Monday 19 June 2017

Factory-line pop: "Souvenir"


It would not be too great an overstatement to say that Isabelle Huppert has comprehensively owned the past twelve months: first came Things to Come, then Elle, then the Oscar nomination. Bavo Defurne's Souvenir - a melodrama in the oldest sense of the word - might be approached as the joker in this recent run of credits: it has the look of a project a performer undertakes knowing that everything will be laid on for her, and that all she need do is turn up, try on the costumes, submit to the camera's adoring gaze, and wait for her happy ending to come along. There's precisely one stretch here: this is the film in which Huppert sings - a development that might well be trumpeted in much the same way as 1930's Anna Christie was sold with the tagline "Garbo talks!". The bittersweet tone is set by an opening sequence that plunges us into what looks like the fizz of a champagne flute only to reveal a seltzer tablet as the source of the bubbles: after the success, the hangover. We find Huppert's Liliane engaged in nine-to-five drudgery in a pâté factory, applying the garnish to the Flemish equivalent of Christmas puddings. Her own cover is swiftly blown once a young co-worker, part-time pugilist Jean (Kevin Azaïs, from Les Combattants), twigs her secret identity. Liliane, it turns out, was formerly Laura - emphasis on the second syllable - sometime representative of France at the Eurovision Song Contest (where she lost to ABBA), now hiding out from the world following the dissolution of her marriage.

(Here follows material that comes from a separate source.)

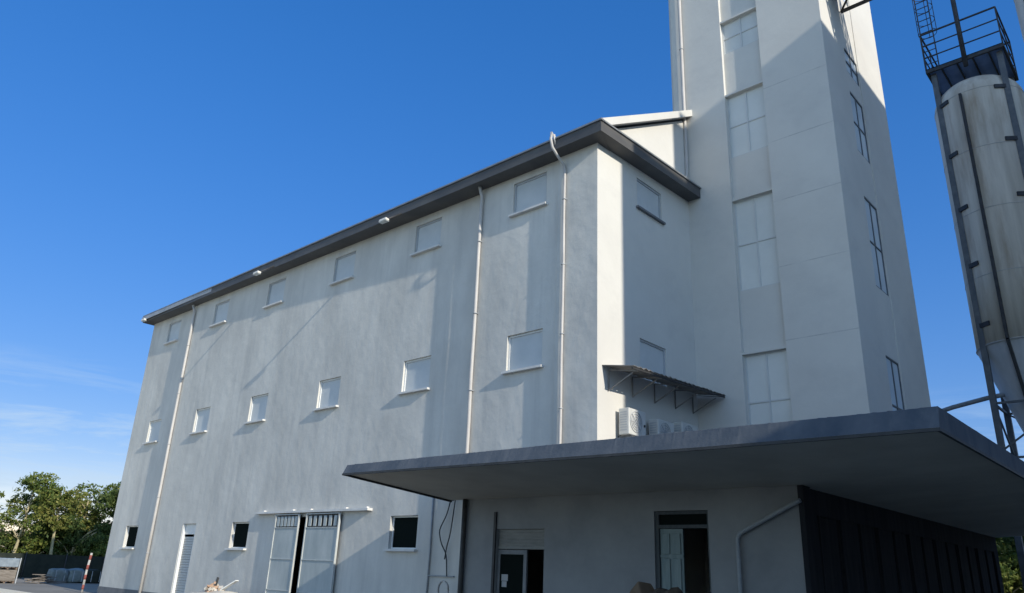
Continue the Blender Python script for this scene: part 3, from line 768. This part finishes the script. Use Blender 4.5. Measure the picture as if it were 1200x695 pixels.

Now, we don't entirely buy that an urban sophisticate such as might be played by Isabelle Huppert might wind up in these reduced circumstances, nor that such a woman would have (or care) to spend her nights alone watching trashy quiz shows. If we are to accept Souvenir as a subtitled equivalent of The Wrestler - or a sister-film to the 2010 Depardieu vehicle The Singer, another showbiz comeback drama - Defurne might have been better off casting an actress who's slipped some way further off the movie radar: Isabelle Adjani, say, or Sophie Marceau. Again, though, we'd have been confronted with the improbability of an incredibly glamorous and desirable woman packing pâté in the middle of nowhere; it may well be that no-one could have made the narrative anything other than preposterous, and that Defurne is encouraging us to embrace that very preposterousness by putting Eurovision centre frame. No-one is likely to mistake Souvenir for Dardennes-like realism, certainly. Defurne's images - as in his early shorts, and the 2011 feature North Sea Texas - are polished to a rare, reflective sheen: the neatfreak in this director manifests in the precise clip of Azaïs's matinee-idol moustache, and recurring overhead shots of Liliane wiping down the surfaces at her workplace. The interior design, meanwhile, comes in a shade we must now call Almodóvar Red, rhyming - in one of several pleasingly absurd touches - an untouched lobster with the dress our heroine wriggles into for her big comeback. 

What finally elevates Souvenir into the realms of solid fun is the manner in which Defurne savours the pleasures of performance, thereby illustrating to us why the reclusive Liliane can't quite leave the persona of Laura behind: the camera doesn't so much linger over as hungrily devour the sight of Azaïs's toned flyweight striking bedroom poses for his lover while stripped to his undershorts, or the singer leaving her viewing public transfixed, with tears in their eyes. And then there is Huppert, and her practically unparalleled ability to create a character before disappearing inside her. It seems especially telling that her Liliane is frequently found staring off into the middle distance, a zoning-out that as much as anything in the script defines this character's altogether tenuous relationship to even Defurne's heightened and swoony reality. For much of Souvenir, we would appear to be watching a woman imagining what it must be like to be a superstar performer like Isabelle Huppert, and to be desired, revered, successful with it. If you've ever doubted the actual Huppert's place in the pantheon of contemporary actresses, notice the care and thought she applies to even a flagrant piece of fluff like this, which might have been no more than a 2016/17 victory lap, or an exercise in selecting the right lippy and earrings with which to accessorise.

Souvenir opens in selected cinemas from Friday, ahead of its DVD release on August 14.